#### Dataset section

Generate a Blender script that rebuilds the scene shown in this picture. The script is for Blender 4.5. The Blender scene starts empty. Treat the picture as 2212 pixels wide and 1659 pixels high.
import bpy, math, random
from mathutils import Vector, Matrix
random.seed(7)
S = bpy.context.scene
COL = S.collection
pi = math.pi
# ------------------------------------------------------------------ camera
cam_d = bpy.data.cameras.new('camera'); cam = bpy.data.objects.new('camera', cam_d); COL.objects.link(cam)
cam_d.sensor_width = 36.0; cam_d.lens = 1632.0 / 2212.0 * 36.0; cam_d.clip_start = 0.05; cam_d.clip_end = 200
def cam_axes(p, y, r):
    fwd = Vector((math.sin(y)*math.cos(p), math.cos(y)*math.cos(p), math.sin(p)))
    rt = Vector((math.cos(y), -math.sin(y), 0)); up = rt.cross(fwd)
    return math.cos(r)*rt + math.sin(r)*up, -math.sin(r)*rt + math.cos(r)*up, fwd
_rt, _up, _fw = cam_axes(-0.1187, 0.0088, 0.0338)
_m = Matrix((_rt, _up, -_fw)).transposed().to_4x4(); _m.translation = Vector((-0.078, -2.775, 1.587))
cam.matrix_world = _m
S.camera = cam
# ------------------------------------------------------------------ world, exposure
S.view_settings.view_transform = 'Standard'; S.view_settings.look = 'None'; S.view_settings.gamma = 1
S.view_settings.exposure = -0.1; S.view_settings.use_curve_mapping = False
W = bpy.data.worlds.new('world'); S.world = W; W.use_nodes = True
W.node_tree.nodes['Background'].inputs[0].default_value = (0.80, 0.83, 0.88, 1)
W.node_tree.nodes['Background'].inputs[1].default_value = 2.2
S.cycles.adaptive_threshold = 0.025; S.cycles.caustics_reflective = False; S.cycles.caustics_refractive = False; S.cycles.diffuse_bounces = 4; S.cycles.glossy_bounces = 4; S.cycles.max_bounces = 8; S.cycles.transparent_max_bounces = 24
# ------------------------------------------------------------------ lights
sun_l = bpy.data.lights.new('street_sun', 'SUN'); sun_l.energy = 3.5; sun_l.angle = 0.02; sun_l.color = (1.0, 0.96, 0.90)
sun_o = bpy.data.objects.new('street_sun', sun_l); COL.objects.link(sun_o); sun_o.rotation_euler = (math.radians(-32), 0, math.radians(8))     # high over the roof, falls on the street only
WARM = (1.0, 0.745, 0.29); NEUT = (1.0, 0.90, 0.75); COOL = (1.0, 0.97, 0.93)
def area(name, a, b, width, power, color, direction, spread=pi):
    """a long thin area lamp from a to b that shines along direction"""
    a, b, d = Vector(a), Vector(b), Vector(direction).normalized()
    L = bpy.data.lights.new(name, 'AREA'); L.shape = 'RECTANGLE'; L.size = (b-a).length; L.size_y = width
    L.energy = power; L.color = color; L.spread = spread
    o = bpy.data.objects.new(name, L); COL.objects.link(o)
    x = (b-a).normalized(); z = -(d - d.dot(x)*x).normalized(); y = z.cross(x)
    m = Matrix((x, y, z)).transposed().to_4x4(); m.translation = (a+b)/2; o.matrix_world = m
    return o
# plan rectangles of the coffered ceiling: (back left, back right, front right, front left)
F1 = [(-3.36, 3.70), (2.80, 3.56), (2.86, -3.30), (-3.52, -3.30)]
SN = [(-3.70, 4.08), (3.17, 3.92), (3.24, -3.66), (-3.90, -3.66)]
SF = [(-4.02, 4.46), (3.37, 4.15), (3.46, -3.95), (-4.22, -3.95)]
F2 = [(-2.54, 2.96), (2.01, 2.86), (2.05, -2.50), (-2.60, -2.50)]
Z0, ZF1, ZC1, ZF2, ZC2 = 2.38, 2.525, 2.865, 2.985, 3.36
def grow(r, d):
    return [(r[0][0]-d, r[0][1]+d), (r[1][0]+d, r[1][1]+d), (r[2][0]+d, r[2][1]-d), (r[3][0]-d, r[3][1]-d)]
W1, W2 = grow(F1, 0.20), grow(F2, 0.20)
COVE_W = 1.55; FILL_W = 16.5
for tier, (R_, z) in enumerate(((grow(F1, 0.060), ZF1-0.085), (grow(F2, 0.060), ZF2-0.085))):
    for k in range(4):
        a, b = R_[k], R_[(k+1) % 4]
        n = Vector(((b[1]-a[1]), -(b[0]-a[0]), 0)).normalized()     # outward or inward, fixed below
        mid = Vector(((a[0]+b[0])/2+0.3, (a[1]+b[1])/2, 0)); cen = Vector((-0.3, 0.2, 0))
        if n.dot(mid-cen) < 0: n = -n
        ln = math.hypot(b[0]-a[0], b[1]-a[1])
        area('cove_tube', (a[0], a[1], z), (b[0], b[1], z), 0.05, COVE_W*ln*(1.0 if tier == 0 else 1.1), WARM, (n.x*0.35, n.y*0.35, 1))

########

Extract each line of the listing above, copying it word for word.

■ Solution to this problem
Generate a Blender script that rebuilds the scene shown in this picture. The script is for Blender 4.5. The Blender scene starts empty. Treat the picture as 2212 pixels wide and 1659 pixels high.
import bpy, math, random
from mathutils import Vector, Matrix
random.seed(7)
S = bpy.context.scene
COL = S.collection
pi = math.pi
# ------------------------------------------------------------------ camera
cam_d = bpy.data.cameras.new('camera'); cam = bpy.data.objects.new('camera', cam_d); COL.objects.link(cam)
cam_d.sensor_width = 36.0; cam_d.lens = 1632.0 / 2212.0 * 36.0; cam_d.clip_start = 0.05; cam_d.clip_end = 200
def cam_axes(p, y, r):
    fwd = Vector((math.sin(y)*math.cos(p), math.cos(y)*math.cos(p), math.sin(p)))
    rt = Vector((math.cos(y), -math.sin(y), 0)); up = rt.cross(fwd)
    return math.cos(r)*rt + math.sin(r)*up, -math.sin(r)*rt + math.cos(r)*up, fwd
_rt, _up, _fw = cam_axes(-0.1187, 0.0088, 0.0338)
_m = Matrix((_rt, _up, -_fw)).transposed().to_4x4(); _m.translation = Vector((-0.078, -2.775, 1.587))
cam.matrix_world = _m
S.camera = cam
# ------------------------------------------------------------------ world, exposure
S.view_settings.view_transform = 'Standard'; S.view_settings.look = 'None'; S.view_settings.gamma = 1
S.view_settings.exposure = -0.1; S.view_settings.use_curve_mapping = False
W = bpy.data.worlds.new('world'); S.world = W; W.use_nodes = True
W.node_tree.nodes['Background'].inputs[0].default_value = (0.80, 0.83, 0.88, 1)
W.node_tree.nodes['Background'].inputs[1].default_value = 2.2
S.cycles.adaptive_threshold = 0.025; S.cycles.caustics_reflective = False; S.cycles.caustics_refractive = False; S.cycles.diffuse_bounces = 4; S.cycles.glossy_bounces = 4; S.cycles.max_bounces = 8; S.cycles.transparent_max_bounces = 24
# ------------------------------------------------------------------ lights
sun_l = bpy.data.lights.new('street_sun', 'SUN'); sun_l.energy = 3.5; sun_l.angle = 0.02; sun_l.color = (1.0, 0.96, 0.90)
sun_o = bpy.data.objects.new('street_sun', sun_l); COL.objects.link(sun_o); sun_o.rotation_euler = (math.radians(-32), 0, math.radians(8))     # high over the roof, falls on the street only
WARM = (1.0, 0.745, 0.29); NEUT = (1.0, 0.90, 0.75); COOL = (1.0, 0.97, 0.93)
def area(name, a, b, width, power, color, direction, spread=pi):
    """a long thin area lamp from a to b that shines along direction"""
    a, b, d = Vector(a), Vector(b), Vector(direction).normalized()
    L = bpy.data.lights.new(name, 'AREA'); L.shape = 'RECTANGLE'; L.size = (b-a).length; L.size_y = width
    L.energy = power; L.color = color; L.spread = spread
    o = bpy.data.objects.new(name, L); COL.objects.link(o)
    x = (b-a).normalized(); z = -(d - d.dot(x)*x).normalized(); y = z.cross(x)
    m = Matrix((x, y, z)).transposed().to_4x4(); m.translation = (a+b)/2; o.matrix_world = m
    return o
# plan rectangles of the coffered ceiling: (back left, back right, front right, front left)
F1 = [(-3.36, 3.70), (2.80, 3.56), (2.86, -3.30), (-3.52, -3.30)]
SN = [(-3.70, 4.08), (3.17, 3.92), (3.24, -3.66), (-3.90, -3.66)]
SF = [(-4.02, 4.46), (3.37, 4.15), (3.46, -3.95), (-4.22, -3.95)]
F2 = [(-2.54, 2.96), (2.01, 2.86), (2.05, -2.50), (-2.60, -2.50)]
Z0, ZF1, ZC1, ZF2, ZC2 = 2.38, 2.525, 2.865, 2.985, 3.36
def grow(r, d):
    return [(r[0][0]-d, r[0][1]+d), (r[1][0]+d, r[1][1]+d), (r[2][0]+d, r[2][1]-d), (r[3][0]-d, r[3][1]-d)]
W1, W2 = grow(F1, 0.20), grow(F2, 0.20)
COVE_W = 1.55; FILL_W = 16.5
for tier, (R_, z) in enumerate(((grow(F1, 0.060), ZF1-0.085), (grow(F2, 0.060), ZF2-0.085))):
    for k in range(4):
        a, b = R_[k], R_[(k+1) % 4]
        n = Vector(((b[1]-a[1]), -(b[0]-a[0]), 0)).normalized()     # outward or inward, fixed below
        mid = Vector(((a[0]+b[0])/2+0.3, (a[1]+b[1])/2, 0)); cen = Vector((-0.3, 0.2, 0))
        if n.dot(mid-cen) < 0: n = -n
        ln = math.hypot(b[0]-a[0], b[1]-a[1])
        area('cove_tube', (a[0], a[1], z), (b[0], b[1], z), 0.05, COVE_W*ln*(1.0 if tier == 0 else 1.1), WARM, (n.x*0.35, n.y*0.35, 1))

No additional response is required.